Can you tell us how bad is this? The reason I'm asking is because we are already at the second version of our product using this solution and we did not have any issues before. So we never considered the hardware to be an issue.

When we picked this solution, HP presented MSA500 as being able to do concurrent access to files (of course there's some serialization inside, there's only one set of reading heads in the hard disk). Also, HP DL360 have the ILO interface, which is supported by GFS.

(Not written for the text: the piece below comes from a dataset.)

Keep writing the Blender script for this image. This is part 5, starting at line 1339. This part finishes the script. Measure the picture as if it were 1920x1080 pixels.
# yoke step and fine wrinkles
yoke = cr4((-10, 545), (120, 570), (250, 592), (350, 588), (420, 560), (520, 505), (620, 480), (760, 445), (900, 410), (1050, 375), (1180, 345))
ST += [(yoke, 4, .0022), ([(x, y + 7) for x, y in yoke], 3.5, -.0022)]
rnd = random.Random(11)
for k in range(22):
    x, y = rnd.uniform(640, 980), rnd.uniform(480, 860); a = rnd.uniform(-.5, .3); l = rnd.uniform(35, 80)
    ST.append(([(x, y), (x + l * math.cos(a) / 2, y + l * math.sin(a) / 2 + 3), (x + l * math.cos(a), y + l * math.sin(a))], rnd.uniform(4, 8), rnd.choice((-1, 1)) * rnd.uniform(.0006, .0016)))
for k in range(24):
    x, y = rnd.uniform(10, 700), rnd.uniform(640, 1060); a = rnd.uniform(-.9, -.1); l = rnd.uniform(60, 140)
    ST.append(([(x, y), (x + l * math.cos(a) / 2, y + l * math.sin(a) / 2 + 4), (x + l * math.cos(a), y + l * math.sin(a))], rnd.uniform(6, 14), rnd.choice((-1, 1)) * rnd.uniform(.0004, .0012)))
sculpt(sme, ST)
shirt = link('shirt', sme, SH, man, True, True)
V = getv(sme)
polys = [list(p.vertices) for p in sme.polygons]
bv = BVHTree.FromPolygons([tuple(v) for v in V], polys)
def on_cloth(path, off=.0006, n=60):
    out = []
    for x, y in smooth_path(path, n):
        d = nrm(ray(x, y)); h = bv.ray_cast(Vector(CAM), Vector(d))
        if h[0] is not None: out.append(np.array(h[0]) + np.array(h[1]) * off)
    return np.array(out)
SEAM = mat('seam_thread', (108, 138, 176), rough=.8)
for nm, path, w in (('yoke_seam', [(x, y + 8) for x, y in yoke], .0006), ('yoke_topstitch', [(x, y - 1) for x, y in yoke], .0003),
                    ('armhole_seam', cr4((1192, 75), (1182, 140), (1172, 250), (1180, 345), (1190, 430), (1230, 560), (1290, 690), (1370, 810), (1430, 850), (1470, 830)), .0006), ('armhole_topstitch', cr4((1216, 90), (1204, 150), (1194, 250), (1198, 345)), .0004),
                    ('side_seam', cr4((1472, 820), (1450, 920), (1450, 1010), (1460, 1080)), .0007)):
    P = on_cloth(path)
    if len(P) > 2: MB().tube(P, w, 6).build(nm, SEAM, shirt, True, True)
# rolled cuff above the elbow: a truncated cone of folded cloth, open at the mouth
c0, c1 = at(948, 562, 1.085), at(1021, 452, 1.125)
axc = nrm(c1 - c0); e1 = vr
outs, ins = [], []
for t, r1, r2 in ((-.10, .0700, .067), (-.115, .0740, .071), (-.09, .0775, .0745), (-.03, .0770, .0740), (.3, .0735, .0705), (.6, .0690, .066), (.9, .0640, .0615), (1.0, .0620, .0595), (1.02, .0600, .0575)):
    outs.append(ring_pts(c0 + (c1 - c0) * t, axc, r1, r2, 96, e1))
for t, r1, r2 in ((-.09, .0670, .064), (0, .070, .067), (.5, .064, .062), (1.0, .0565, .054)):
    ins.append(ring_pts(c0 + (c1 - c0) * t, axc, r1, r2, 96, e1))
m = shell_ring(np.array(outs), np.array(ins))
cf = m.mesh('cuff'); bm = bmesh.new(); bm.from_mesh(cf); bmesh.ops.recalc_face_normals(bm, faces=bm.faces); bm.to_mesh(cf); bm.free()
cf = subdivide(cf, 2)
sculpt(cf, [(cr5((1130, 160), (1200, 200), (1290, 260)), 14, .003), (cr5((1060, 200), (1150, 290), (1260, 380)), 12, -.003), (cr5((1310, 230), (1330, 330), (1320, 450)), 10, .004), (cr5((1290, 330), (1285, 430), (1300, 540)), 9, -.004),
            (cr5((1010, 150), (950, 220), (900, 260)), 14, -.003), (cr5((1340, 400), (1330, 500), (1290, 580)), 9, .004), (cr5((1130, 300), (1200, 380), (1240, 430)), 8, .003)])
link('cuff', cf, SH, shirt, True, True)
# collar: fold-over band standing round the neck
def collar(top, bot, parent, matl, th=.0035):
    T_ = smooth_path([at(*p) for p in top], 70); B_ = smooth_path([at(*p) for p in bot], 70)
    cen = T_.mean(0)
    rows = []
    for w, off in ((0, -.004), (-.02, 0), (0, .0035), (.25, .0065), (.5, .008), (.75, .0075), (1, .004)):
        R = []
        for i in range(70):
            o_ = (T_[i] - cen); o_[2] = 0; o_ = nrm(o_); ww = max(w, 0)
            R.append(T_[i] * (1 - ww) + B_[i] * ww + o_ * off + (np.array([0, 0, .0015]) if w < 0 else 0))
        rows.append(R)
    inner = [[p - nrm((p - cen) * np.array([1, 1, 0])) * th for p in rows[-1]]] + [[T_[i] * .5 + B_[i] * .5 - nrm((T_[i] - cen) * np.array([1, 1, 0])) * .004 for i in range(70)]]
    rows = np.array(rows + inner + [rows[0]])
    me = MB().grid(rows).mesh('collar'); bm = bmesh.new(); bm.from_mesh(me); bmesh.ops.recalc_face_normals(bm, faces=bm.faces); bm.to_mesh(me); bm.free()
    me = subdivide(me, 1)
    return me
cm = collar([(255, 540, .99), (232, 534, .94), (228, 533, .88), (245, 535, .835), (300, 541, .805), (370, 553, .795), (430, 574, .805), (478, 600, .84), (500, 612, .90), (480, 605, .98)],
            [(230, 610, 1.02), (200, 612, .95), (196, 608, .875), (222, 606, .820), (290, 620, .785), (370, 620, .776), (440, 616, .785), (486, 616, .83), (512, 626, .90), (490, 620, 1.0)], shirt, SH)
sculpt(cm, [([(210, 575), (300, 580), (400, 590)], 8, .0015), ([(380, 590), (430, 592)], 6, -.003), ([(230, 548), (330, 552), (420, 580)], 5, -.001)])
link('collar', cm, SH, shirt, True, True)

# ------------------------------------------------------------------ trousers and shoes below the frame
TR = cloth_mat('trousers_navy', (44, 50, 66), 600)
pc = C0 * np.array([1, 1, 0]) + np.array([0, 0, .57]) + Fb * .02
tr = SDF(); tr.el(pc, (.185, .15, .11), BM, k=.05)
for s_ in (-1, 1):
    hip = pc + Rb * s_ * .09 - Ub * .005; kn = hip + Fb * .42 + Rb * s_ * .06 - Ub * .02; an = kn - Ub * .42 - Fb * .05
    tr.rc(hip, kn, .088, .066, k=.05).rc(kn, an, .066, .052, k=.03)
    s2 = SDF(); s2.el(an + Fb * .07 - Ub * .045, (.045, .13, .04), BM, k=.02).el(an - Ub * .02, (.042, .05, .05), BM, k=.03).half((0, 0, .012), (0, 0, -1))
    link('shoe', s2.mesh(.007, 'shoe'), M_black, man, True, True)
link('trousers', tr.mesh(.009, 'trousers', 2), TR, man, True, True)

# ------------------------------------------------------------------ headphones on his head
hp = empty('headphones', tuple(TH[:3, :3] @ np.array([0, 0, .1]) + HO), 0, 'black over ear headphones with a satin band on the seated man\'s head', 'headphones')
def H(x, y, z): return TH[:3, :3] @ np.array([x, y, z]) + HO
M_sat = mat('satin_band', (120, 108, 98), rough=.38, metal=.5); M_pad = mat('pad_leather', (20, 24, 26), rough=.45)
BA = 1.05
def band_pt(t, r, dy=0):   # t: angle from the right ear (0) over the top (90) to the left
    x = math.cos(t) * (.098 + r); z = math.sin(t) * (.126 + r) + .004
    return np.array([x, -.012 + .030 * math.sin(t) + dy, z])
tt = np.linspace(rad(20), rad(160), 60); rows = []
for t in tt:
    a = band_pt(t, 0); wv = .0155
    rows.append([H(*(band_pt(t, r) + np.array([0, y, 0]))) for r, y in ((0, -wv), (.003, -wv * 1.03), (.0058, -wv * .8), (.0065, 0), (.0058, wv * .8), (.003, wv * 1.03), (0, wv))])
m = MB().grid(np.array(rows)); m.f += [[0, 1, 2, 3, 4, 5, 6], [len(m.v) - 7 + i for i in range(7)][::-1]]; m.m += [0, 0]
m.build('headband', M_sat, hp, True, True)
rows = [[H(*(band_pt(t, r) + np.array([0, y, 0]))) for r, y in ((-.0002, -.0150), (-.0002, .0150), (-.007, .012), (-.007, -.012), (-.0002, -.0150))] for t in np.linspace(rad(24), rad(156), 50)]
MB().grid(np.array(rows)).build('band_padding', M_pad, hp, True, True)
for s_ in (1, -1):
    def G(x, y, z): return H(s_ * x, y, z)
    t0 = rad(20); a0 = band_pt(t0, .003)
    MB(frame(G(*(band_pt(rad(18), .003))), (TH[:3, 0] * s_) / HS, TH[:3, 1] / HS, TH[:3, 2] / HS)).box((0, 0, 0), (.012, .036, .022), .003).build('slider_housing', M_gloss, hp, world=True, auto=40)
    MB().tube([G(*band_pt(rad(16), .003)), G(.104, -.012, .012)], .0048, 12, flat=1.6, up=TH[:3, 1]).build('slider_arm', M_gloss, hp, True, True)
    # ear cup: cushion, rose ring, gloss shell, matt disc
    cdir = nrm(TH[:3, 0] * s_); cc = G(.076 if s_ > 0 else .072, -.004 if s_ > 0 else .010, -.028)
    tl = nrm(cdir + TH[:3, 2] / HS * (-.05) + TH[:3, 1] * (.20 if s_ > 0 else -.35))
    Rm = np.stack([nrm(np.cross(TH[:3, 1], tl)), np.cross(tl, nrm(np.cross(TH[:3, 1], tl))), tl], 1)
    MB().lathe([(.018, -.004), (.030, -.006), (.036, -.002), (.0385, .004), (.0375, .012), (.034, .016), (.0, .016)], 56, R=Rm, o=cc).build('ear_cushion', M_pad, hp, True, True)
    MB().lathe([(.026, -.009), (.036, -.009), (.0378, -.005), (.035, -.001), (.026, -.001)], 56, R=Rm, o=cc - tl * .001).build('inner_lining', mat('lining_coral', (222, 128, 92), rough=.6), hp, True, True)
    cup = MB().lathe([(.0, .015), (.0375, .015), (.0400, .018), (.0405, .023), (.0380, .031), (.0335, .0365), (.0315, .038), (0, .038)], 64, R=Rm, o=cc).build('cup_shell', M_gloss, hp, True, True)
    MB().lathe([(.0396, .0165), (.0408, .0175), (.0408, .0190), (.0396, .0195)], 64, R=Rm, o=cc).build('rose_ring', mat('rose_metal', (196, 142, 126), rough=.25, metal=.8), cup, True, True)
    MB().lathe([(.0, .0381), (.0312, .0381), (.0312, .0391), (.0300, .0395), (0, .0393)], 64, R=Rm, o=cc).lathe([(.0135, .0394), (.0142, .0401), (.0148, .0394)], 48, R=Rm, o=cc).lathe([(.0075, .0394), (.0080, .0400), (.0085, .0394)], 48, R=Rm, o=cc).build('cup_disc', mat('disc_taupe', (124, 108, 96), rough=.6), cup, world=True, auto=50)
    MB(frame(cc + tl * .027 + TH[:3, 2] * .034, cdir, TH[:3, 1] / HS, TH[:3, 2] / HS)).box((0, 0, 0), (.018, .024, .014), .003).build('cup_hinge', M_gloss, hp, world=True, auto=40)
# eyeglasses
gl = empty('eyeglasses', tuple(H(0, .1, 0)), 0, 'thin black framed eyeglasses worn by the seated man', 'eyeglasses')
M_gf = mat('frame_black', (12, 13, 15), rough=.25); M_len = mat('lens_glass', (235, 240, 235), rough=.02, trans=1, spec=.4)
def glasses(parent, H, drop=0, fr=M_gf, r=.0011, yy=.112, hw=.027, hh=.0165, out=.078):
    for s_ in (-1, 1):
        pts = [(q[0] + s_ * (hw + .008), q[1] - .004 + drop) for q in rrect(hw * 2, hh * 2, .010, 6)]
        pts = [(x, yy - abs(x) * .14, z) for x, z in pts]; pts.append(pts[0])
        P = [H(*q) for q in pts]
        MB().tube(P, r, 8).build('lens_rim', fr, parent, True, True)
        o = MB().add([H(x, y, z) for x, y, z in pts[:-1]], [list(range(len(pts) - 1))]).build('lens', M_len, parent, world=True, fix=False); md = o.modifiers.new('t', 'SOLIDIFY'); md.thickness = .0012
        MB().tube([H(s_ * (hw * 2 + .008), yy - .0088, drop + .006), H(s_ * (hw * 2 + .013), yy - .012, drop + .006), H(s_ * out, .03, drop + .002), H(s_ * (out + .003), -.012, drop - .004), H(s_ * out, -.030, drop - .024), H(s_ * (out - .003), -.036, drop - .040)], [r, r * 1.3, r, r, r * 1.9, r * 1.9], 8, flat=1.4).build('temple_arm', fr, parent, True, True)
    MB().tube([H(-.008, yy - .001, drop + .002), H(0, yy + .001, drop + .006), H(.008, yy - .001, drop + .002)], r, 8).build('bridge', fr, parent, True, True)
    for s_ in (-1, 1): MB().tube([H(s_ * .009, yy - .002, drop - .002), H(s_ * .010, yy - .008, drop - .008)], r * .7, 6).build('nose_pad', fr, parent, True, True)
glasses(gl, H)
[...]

The difference now is that we are using file locking heavily and we're using files in multi-access mode. Everything seems to work fine, except for the locking.

Coman

Kevin Anderson <kanderso@xxxxxxxxxx> wrote:
On Tue, 2008-01-08 at 22:39 -0500, Charlie Brady wrote:
On Tue, 8 Jan 2008, Gordan Bobic wrote:  > Charlie Brady wrote: > > On Fri, 4 Jan 2008, Charlie Brady wrote: > >  > >> I'm helping a colleague to collect information on an application lockup  > >> problem on a two-node DLM/GFS cluster, with GFS on a shared SCSI array. > >> > >> I'd appreciate advice as to what information to collect next. > > 
 > > Nobody have any advice? >  > Shared SCSI as in iSCSI SAN or as in a shared SCSI bus with two machines  > connected via a SCSI cable?  The latter. I don't have the details immediately at hand, but it's all HP  gear. A pair of DL380s with an external SCSI array (MSAxx), IIRC.  
If it is a MSA20, MSA30 or MSA500 - they won't work with GFS.  Shared SCSI bus isn't really shared, accesses lock the bus such that when one node accesses the storage the other node is locked out.  GFS requires the ability to do shared concurrent access to the storage devices.  This probably explains the hangs you were seeing.  So, either get an iSCSI or fibre channel storage array, or go strictly with a failover storage architecture, such that only one node has the filesystem mounted at any one time.  In that case, you don't need gfs anymore, just cluster suite to manage the failover.